Der gesamte Wärmeenergiebedarf eines Passivhauses werde hauptsächlich durch den Wärmebedarf bestimmt, der zur Warmwasserbereitung benötigt wird, wie die BSU erläutert. Diese werde entweder konventionell, beispielsweise über Gas, oder über regenerative Energien wie Holzpellets und unterstützend durch eine thermische Solaranlage betrieben.

Energieeffiziente Wärmeverteilung. Foto: Tanja Schreiner
Energieeffiziente Wärmeverteilung. Foto: Tanja Schreiner

Bis zu 90 Prozent Energieeinsparung

Der Schlüssel zur Funktion ist laut der BSU eine besonders gut gedämmte Hülle, die einen Verlust an Wärme möglichst gering hält. Dazu tragen außerdem besonders gut isolierte Fenster mit einer dreifachen Wärmeschutz-Verglasung bei, so die BSU. Ist das Passivhaus zusätzlich Richtung Süden ausgerichtet, gelangt mehr Sonnenwärme in das Haus hinein, als durch die Fenster verloren geht.

Laut dem Kompetenzzentrum Haus der Zukunft, dessen Gründer Georg Winter auch der Bauherr des Eimsbütteler Hauses Winter ist, fließt in westlichen Industrienationen mehr als ein Drittel des gesamten Energieverbrauchs in den Betrieb von Gebäuden. Der Großteil davon werde für die Beheizung verwendet. Der Passivhaus-Standard könne bis zu 90 Prozent dieser Energie einsparen.

Ein Beitrag zur Energiewende?

Beim Haus Winter kämen zum einen erneuerbare Energien zum Einsatz, zum anderen habe man verstärkt auf natürliche Materialien wie Holz und Naturstein gesetzt. Die Inneneinrichtung der Wohnungen sei nachhaltig und energieeffizient. Dadurch trage die Bauweise erheblich zur Energiewende und zum Klimaschutz bei.

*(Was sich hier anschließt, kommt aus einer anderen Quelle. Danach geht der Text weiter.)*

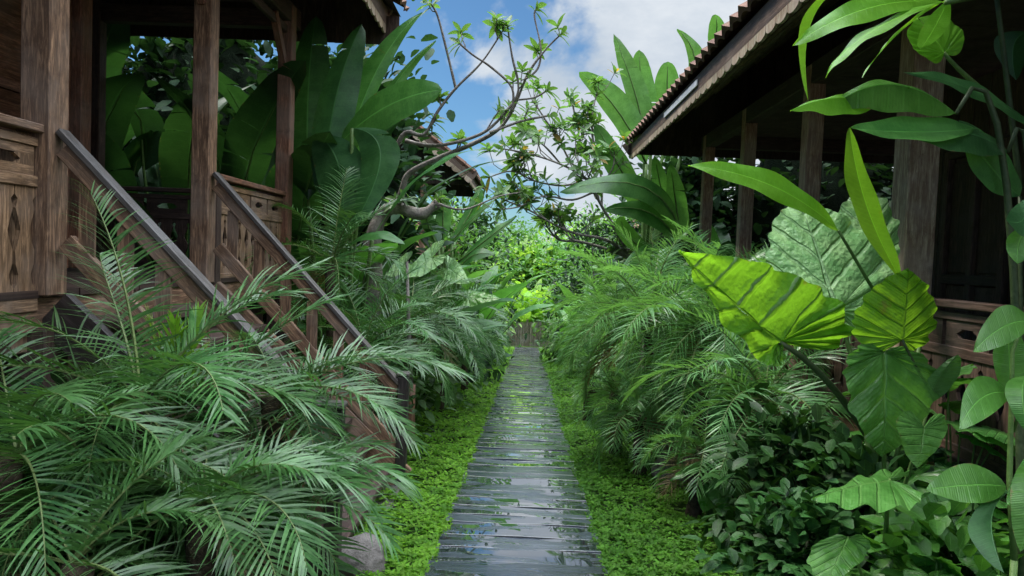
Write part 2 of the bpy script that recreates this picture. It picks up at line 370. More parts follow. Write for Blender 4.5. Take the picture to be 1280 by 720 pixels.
mb = MB(); mb.grid([[(x, yy, gz(x, yy)+.012) for x in (-3, 0, 1, 4)] for yy in (27.6, 30, 33)], [[(0, 0)]*4]*3)
mb.build('lawn', M['lawn'])['kind'] = 'structure'

mb = MB(); rg = random.Random(3)
def cover_leaf(p, s):
    az = rg.uniform(0, 6.283); n3 = 3
    for j in range(n3):
        a = az+j*2.094+rg.uniform(-.3, .3); ti = rg.uniform(-.15, .75)
        d = V((math.cos(a)*math.cos(ti), math.sin(a)*math.cos(ti), math.sin(ti))); sd = V((-math.sin(a), math.cos(a), rg.uniform(-.3, .3)))
        L = s*rg.uniform(.8, 1.3)
        mb.face([p, p+d*L*.55+sd*L*.36, p+d*L+V((0, 0, -.1*L)), p+d*L*.55-sd*L*.36])
for sside in (-1, 1):
    mb = MB(); yy = 2.6
    while yy < 27.5:
        step = .25; s = .022+.0018*yy
        x0, x1 = (.53, 2.15) if sside > 0 else (.53, 1.75)
        dens = min(1900, 1050*(6/yy)**1.4)
        for i in range(int(dens*step*(x1-x0))):
            yv = yy+rg.random()*step; e = x0-.035+(x1-x0)*rg.random()**1.25
            e += .05*noise.noise(V((yv*2.2, sside*3, 0)))
            x = pc(yv)+sside*e
            if sside > 0 and e > 1.5+.5*noise.noise(V((yv, 7, 0))) and rg.random() < .7: continue
            hmp = .05*noise.noise(V((x*2.3, yv*2.3, 0)))+.03*noise.noise(V((x*7, yv*7, 2)))
            hgt = rg.uniform(.035, .075)+max(-.03, hmp)+.03
            if e < .62: hgt = min(hgt, .085)
            cover_leaf(V((x, yv, gz(x, yv)-.03+hgt)), s)
        yy += step
    mb.build('ground_cover', M['cover' if sside < 0 else 'cover_dark'])['kind'] = 'stuff'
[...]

„Passivhäuser tragen in dem Sinne zur Energiewende bei, dass sie einfach wenig Energie verbrauchen“, gibt Lars Siebels zu bedenken. Das heiße aber nicht zwangsläufig, dass das nachhaltig sein müsse. Denn was man an Energie einspare, werde unter anderem durch die Wartung der Technik wieder aufgebraucht. Das Passivhaus werde von vorn bis hinten technisch gesteuert. Diese Technik müsse gewartet und gepflegt werden, was wiederum höhere Kosten verursache. Dass ein Passivhaus Geld spare, sei deshalb nicht der Fall, so Siebels.

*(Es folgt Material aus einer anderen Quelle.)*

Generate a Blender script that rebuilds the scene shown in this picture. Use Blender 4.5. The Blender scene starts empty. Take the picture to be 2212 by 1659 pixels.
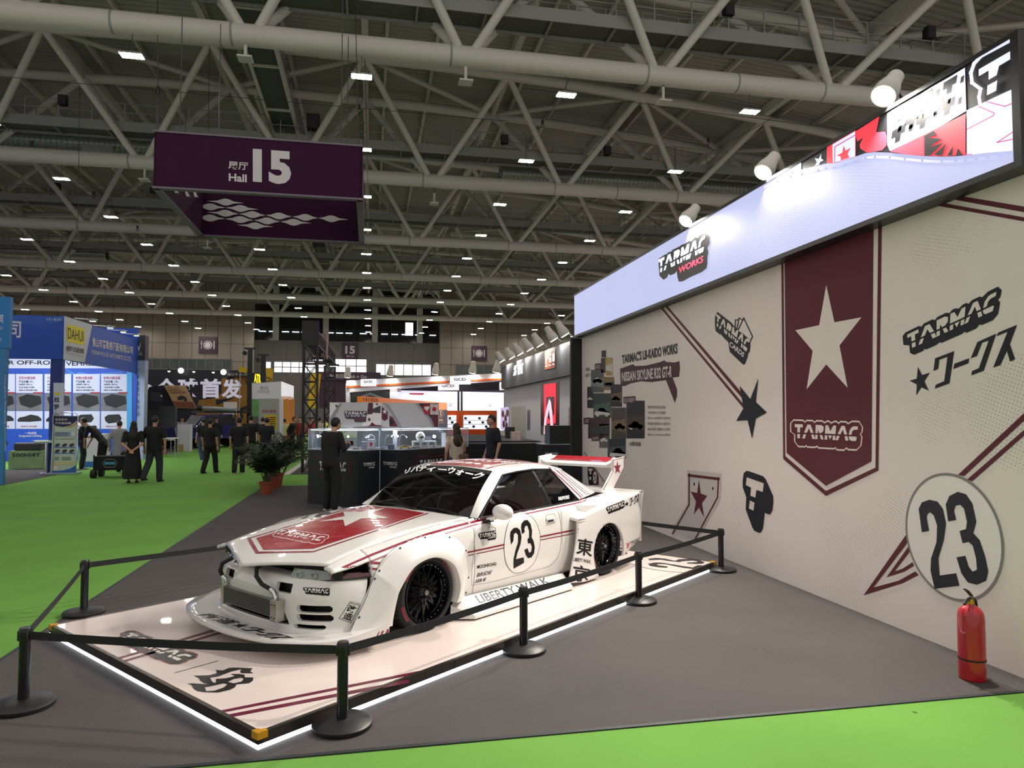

Ein weiterer kritischer Punkt beim Passivhaus ist, dass man dafür extrem hohe Wärmedämmung im Vergleich zu normalen Standards verwendet. Diese ist sehr aufwändig in der Herstellung, wofür wiederum Energie benötigt wird, wie Siebels erklärt. Außerdem wirft sie noch eine ganz andere Frage auf: Was passiert mit dem ganzen Hartschaum, mit dem das Haus gedämmt ist, wenn man es irgendwann wieder abreißt? Als Sondermüll könne Hartschaum nur in Heizkraftwerken verbrannt werden, sagt Siebels, denn Recyclingverfahren gebe es bisher nicht.

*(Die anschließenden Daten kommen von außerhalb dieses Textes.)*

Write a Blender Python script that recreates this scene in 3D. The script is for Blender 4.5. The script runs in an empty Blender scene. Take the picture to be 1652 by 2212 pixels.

Im Treppenhaus hat der Architekt auf Naturstein und Holz gesetzt. Foto: Tanja Schreiner
Im Treppenhaus hat der Architekt auf Naturstein und Holz gesetzt. Foto: Tanja Schreiner

Tag des Passivhauses

Seit 2004 finden jedes Jahr die bundesweiten und internationalen Tage des Passivhauses statt. In diesem Rahmen haben interessierte Bürger die Möglichkeit, sich von einem Experten durch ein Passivhaus führen zu lassen und mehr über dessen Konzept zu erfahren. Mehr als 600 Gebäude in ganz Deutschland sowie in 23 anderen Ländern standen laut der Informations-Gemeinschaft Passivhaus Deutschland (IG Passivhaus) bei den diesjährigen Tagen des Passivhauses vom 7. bis zum 9. November offen. Die Aktion ist eine Initiative der Netzwerke IG Passivhaus, der International Passive House Association (iPHA) und weiterer Partner im Ausland.